佐渡国において採取・加工された甘海苔*1。中世には佐渡を代表する物産として珍重された。海苔は特に精進料理の具材や茶の子*2などに需要があったといわれる。
贈答品として用いられる
佐渡の甘海苔は、平安期の『延喜式』にはみえない。しかし13世紀後半頃には、北条一族の金沢貞顕が、佐渡島や伊勢、出雲などから「甘海苔」を取り寄せて称名寺に贈っている。
また一時は幕府によって佐渡に流されたこともあった日蓮のもとには、佐渡の紺入道からワカメ、コモなどとともにアマノリが二袋贈られている。袋は紙袋であり、当時の甘海苔は採取したまま紙袋に入れて輸送していたことがうかがえる。
京都に送られる佐渡海苔
京都相国寺・鹿苑院蔭涼軒主の日記『蔭涼軒日録』の長享二年(1488)八月条には、「佐渡海苔脱カ一箱、毎事嘉例」とある。佐渡海苔が定期的に相国寺に送られ、珍重されていたことが分かる。
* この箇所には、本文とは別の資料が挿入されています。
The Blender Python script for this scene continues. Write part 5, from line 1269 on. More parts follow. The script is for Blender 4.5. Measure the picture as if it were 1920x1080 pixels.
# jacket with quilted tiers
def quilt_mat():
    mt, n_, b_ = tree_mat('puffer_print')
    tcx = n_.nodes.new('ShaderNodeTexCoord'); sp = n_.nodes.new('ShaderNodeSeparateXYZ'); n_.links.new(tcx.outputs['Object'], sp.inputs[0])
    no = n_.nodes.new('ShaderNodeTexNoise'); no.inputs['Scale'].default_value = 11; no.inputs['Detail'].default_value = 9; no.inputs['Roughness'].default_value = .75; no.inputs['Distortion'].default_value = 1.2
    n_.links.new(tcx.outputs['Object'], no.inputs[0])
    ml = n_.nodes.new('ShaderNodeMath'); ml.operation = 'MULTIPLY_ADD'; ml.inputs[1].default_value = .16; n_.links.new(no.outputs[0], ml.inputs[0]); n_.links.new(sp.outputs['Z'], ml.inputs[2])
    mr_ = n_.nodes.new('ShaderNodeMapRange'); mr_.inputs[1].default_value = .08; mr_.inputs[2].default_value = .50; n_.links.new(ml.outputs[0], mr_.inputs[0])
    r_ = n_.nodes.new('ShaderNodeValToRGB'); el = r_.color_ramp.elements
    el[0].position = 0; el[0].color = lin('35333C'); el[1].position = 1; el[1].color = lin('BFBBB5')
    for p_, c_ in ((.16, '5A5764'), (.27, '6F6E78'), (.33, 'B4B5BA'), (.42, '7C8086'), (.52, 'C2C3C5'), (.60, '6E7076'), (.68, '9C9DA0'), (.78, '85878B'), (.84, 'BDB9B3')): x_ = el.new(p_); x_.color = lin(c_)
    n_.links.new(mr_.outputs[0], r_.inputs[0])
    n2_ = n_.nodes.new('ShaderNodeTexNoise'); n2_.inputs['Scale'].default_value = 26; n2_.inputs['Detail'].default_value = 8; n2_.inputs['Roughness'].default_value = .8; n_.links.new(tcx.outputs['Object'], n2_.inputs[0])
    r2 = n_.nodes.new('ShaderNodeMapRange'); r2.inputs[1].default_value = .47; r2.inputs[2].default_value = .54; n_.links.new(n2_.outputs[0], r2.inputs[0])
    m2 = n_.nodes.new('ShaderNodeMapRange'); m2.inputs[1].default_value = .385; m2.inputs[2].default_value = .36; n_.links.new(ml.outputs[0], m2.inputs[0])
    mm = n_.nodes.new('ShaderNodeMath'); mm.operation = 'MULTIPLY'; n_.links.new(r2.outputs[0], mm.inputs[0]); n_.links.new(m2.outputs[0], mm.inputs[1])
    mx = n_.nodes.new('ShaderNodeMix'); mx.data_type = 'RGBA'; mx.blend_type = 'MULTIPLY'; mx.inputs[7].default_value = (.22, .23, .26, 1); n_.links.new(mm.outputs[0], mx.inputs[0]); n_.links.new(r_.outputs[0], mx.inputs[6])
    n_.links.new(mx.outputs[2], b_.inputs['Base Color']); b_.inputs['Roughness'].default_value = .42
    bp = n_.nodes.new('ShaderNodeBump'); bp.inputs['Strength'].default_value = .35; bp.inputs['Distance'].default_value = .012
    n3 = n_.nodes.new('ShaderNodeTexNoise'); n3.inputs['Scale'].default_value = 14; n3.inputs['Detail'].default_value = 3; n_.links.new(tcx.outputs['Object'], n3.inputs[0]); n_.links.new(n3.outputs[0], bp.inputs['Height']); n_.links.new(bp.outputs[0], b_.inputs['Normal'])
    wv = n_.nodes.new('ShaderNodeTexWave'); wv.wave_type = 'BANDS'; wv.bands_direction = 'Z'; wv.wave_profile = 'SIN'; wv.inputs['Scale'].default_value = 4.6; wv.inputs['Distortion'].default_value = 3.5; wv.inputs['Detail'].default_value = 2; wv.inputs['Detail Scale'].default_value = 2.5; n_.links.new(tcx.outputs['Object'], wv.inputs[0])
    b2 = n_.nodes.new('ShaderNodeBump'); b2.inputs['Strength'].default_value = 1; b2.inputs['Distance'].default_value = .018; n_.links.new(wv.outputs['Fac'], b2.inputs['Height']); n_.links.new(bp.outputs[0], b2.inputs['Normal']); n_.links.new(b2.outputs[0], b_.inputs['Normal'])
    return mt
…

室町・戦国期、甘海苔は公家の食事の品目にもよくあがっており、『続庭訓往来』でも茶の子として「甘苔」が挙げられている。茶の湯や喫茶の流行とともに、その需要を増していたとみられる。
佐渡と敦賀や小浜などの日本海沿岸諸港との間には多くの廻船が運航していた。佐渡海苔などの佐渡物産も、このような海運を通じて運ばれたと思われる。